Just as the sun is about to rise, and when it is disappearing behind the horizon, are two of the most magical times to capture photos. Of course, that means it can’t be completely overcast, and you may have to set your alarm (or change your dinner time), but if you make the plans to be out for these brief windows of time, it will be well worth it.

2. Just before a storm.

This light has the potential to be incredibly dramatic and intense. It’s hard to catch it, but if you have the chance, take it!

3. Finding the best possible light indoors

If you’re shooting indoors, you should spend the time finding the best location for light. For those in the Northern hemisphere, a North-facing window is usually your best bet. (and a South-facing window for those South of the Equator). These windows often give you good light, but don’t have direct sunlight coming in to make for severe light.

Here’s a demonstration.

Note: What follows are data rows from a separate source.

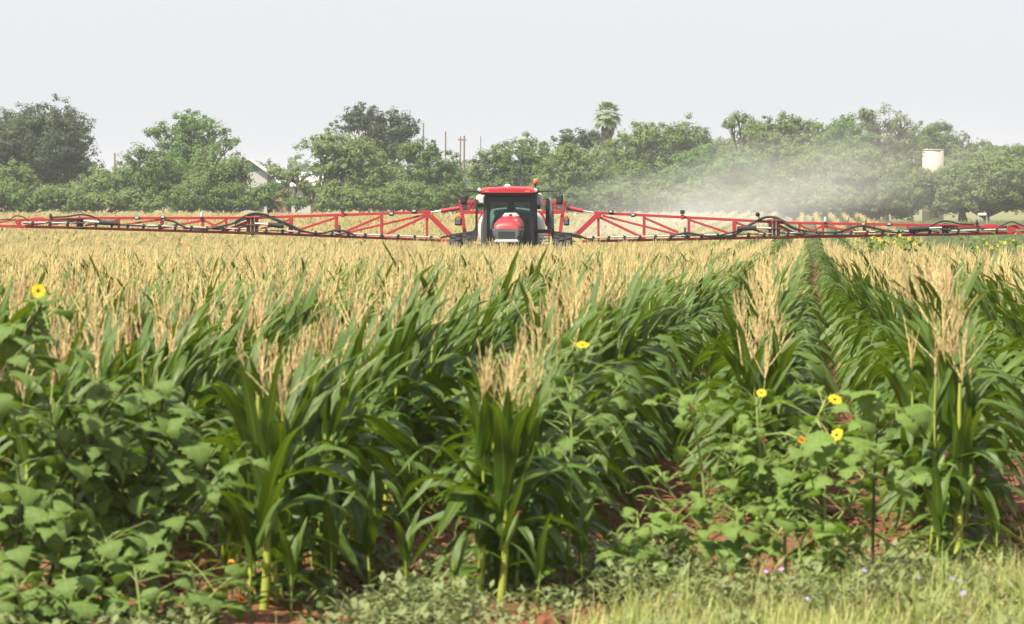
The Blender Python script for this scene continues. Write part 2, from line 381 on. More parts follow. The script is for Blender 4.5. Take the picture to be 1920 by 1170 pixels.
def broad_template(seed, n_up, hs_i=1):
    r = random.Random(seed); hs = (1.12, 1.18, 1.24)[hs_i]; parts = [('stalk', 'stalk', hs_i, Matrix.Diagonal((1.9, 1.9, 1, 1)))]
    for i in range(4):
        parts.append(('leaf', 'low' if i < 3 else 'arch', r.randrange(8), Matrix.Translation((0, 0, .26 + .06 * i)) @ Matrix.Rotation((math.pi if i % 2 else 0) + r.uniform(-.4, .4), 4, 'Z') @ Matrix.Scale(r.uniform(.95, 1.15), 4)))
    for i in range(n_up):
        parts.append(('leaf', 'up', r.randrange(9), Matrix.Translation((0, 0, .38 + .085 * i)) @ Matrix.Rotation(-1.57 + r.uniform(-1.1, 1.1), 4, 'Z') @ Matrix.Rotation(r.uniform(-.12, .02), 4, 'Y') @ Matrix.Scale(r.uniform(1.2, 1.5), 4)))
    for i in range(3):
        parts.append(('leaf', 'arch', r.randrange(14), Matrix.Translation((0, 0, .45 + .1 * i)) @ Matrix.Rotation((math.pi if i % 2 else 0) + r.uniform(-.4, .4), 4, 'Z')))
    parts.append(('tassel', 'tassel', r.randrange(8), Matrix.Translation((0, 0, hs - .01)))); parts.append(('ear', 'ear', 0, Matrix.Translation((.02, -.02, .42)) @ Matrix.Rotation(-.7, 4, 'Z') @ Matrix.Rotation(.35, 4, 'Y')))
    return parts
BROAD = {-1: broad_template(3, 7), -2: broad_template(4, 6), 1: broad_template(8, 3)}
def part_mesh(kind, k):
    return {'stalk': lambda: STKm[k], 'tassel': lambda: TASm[k], 'ear': lambda: EARm}[kind]() if kind in ('stalk', 'tassel', 'ear') else LM[kind][k]
def corn_plant(loc, rz, sc, tm, label, group, lean=(0, 0), zs=1.0):
    e = empty('corn_plant', loc, 0, label, 'corn plant', group); e.rotation_euler = (lean[0], lean[1], rz); e.scale = (sc, sc, sc * zs)
    for nm, kind, k, mtx in tm:
        o = bpy.data.objects.new(nm, part_mesh(kind, k)); COL.objects.link(o); o.parent = e; o.matrix_local = mtx
        if kind == 'ear':
            q = bpy.data.objects.new('silk', SILKm); COL.objects.link(q); q.parent = o
    return e
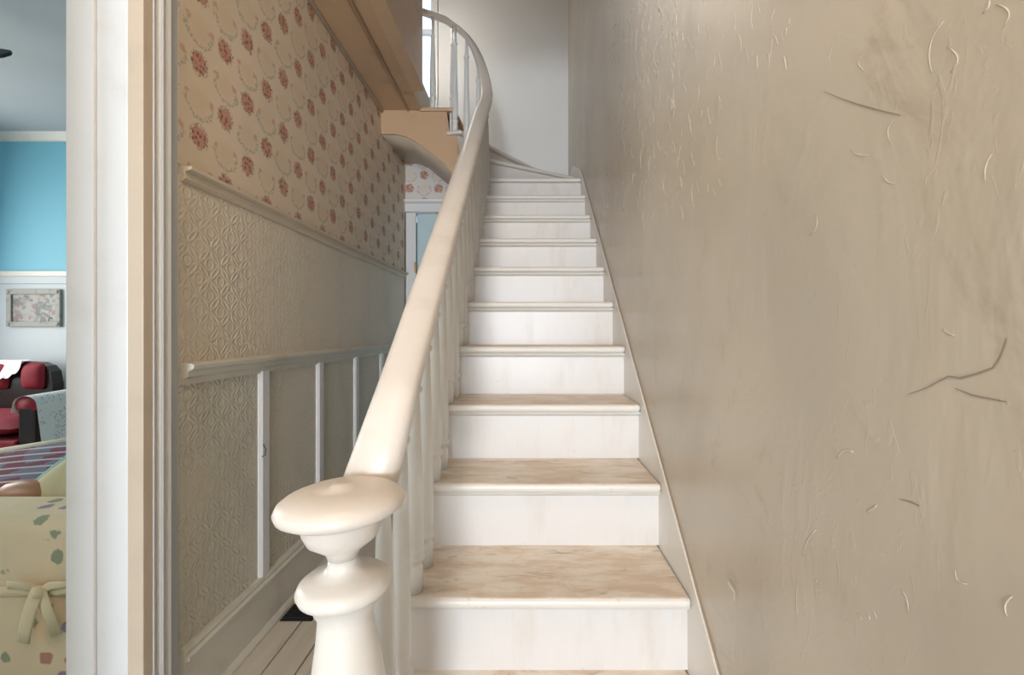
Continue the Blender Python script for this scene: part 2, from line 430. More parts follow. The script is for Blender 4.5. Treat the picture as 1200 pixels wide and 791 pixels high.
fl = [(x*1.18, y*0.88-0.0205) for x, y in fl]
MB().prism([(XL+x, DW1+y) for x, y in fl], 2, 0, DH).build('fluted_casing', M['jamb'], dc)
MB().prism([(XL+x, DW0-y-0.02) for x, y in fl], 2, 0, DH).build('fluted_casing', M['jamb'], dc)
MB().prism([(XL+x, DH+y) for x, y in fl], 1, DW0-0.13, DW1+0.13).build('head_casing', M['jamb'], dc)

# right wall of glossy trowelled plaster
wall_right = struct(box(XR, XR+0.16, -5.1, YB+0.15, -0.02, ZTOP).build('wall_right', M['plaster']))
def wp(px, py):
    Y = XR*F/(px-616); return (Y, ZC+(388-py)*Y/F)
def stroke(mb, pts, w, h=0.0016, lead=0.0):
    """a flattened ridge along image-space points laid on the plaster"""
    P = [(XR-0.0003, *wp(*p)) for p in pts]
    n = len(P); sc = [0.35+0.65*math.sin(PI*(i+0.5)/n) for i in range(n)]
    prof = [(w*math.cos(a), h*math.sin(a)) for a in [i*PI/4 for i in range(8)]]
    mb.sweep(P, prof, up=(-1, 0, 0), scale=sc)
def curve(p0, p1, bend, n=6):
    out = []
    dx, dy = p1[0]-p0[0], p1[1]-p0[1]
    for i in range(n+1):
        t = i/n; k = 4*t*(1-t)*bend
        out.append((p0[0]+dx*t-dy*k, p0[1]+dy*t+dx*k))
    return out
rm = MB()
rnd = random.Random(3)
for (x, y, dx, dy, b, w) in [(1106, 25, -14, 60, .15, 4), (1110, 55, 4, 30, -.35, 3), (1168, 5, 8, 26, -.4, 3), (1163, 180, -8, 32, .12, 3), (985, 38, -14, 38, .08, 2), (1010, 66, 2, 16, .3, 2),
                           (1048, 140, -4, 28, .2, 2), (1035, 205, 14, 10, .2, 2), (955, 250, -6, 26, -.2, 2), (998, 176, 20, 6, .15, 2), (957, 620, -16, 32, .1, 4), (935, 680, 2, 55, .05, 3),
                           (1056, 690, 8, 28, -.1, 3), (1120, 668, 14, 16, .3, 3), (1105, 385, 14, 8, .1, 3), (1005, 718, 5, 8, 0, 3), (1016, 718, 4, 9, 0, 3), (1024, 716, 4, 10, 0, 3)]:
    s = XR*F/(x-616)/F
    stroke(rm, curve((x, y), (x+dx, y+dy), b), w*s*0.40, 0.00042)
for i in range(210):  # ridges clustered to stand in for the wall's specular highlights
    x = rnd.uniform(712, 930)
    if rnd.random() < 0.65: x = rnd.gauss(765, 32)
    if x < 705: continue
    y = rnd.uniform(-20, 250) if x < 860 else rnd.uniform(-10, 70)
    L = rnd.uniform(6, 26); s = XR/(x-616)
    stroke(rm, curve((x, y), (x+rnd.uniform(-5, 5), y+L), rnd.uniform(-.08, .08)), rnd.uniform(.35, 1.1)*s, rnd.uniform(.0003, .0007))
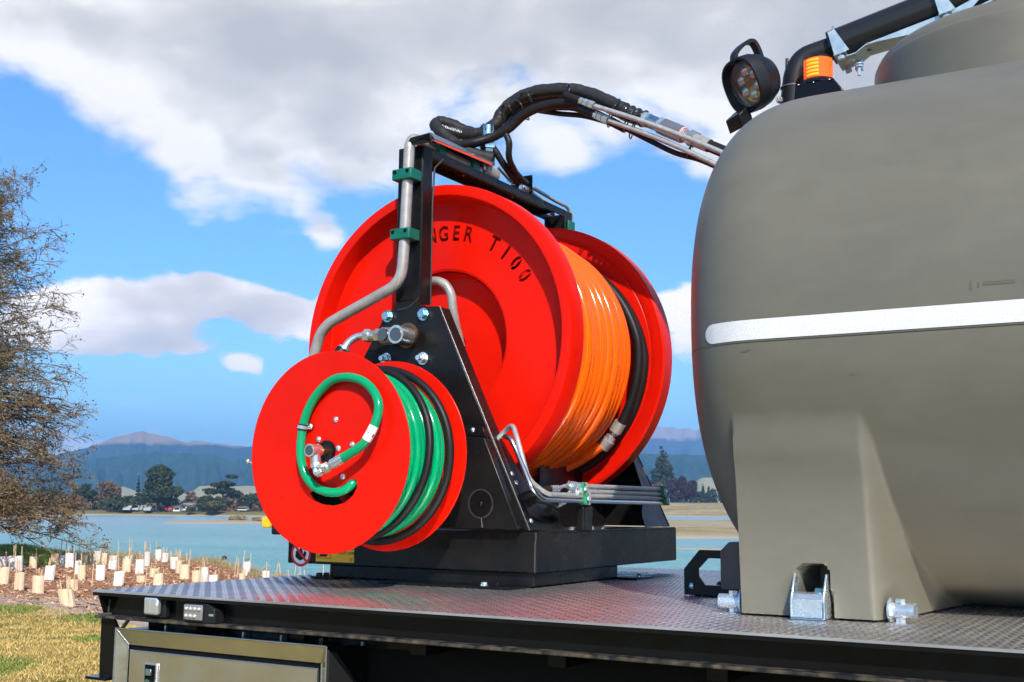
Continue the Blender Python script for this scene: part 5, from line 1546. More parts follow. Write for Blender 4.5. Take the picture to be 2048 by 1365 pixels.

This is where I thought I’d do all my pictures, because it’s a big open area.

(all samples in this part use The Stars LR Presets)

(my son is being “me”)

Here’s what I got:

It’s not bad, but her beautiful eyes just don’t sparkle.

So I moved her to a different part of the room.

(again, my son is being me, and I shot looking up so you could see all the different light coming in. Today’s not particularly sunny)

Look how much sparkle her eyes have here! Even with the blinds closed (which were good at keeping the light softer), she still has awesome catchlights.

So even though it’s a pain to move the table for photo shoots, I think I’ve found my spot!

4. Open Shade

Sounds contradictory, doesn’t it? Open shade means finding shade by something nearby (like a building in urban shoots) while having open air above you. This is a fantastic thing to use in the brightest part of the day, as it gets rid of the harshness of sun directly overhead. (see previous tutorial about harsh sun here)

And just because I love you (and because I absolutely can’t keep a secret), here’s a hint for getting pictures to look even more spectacular when the sun is starting to set.

Choose “shade” as your white balance. It will add even more incredible warmth.

Of course, then you could run some warming actions on it, too. (Nutmeg and Cinnamon are two of my favorite warming actions).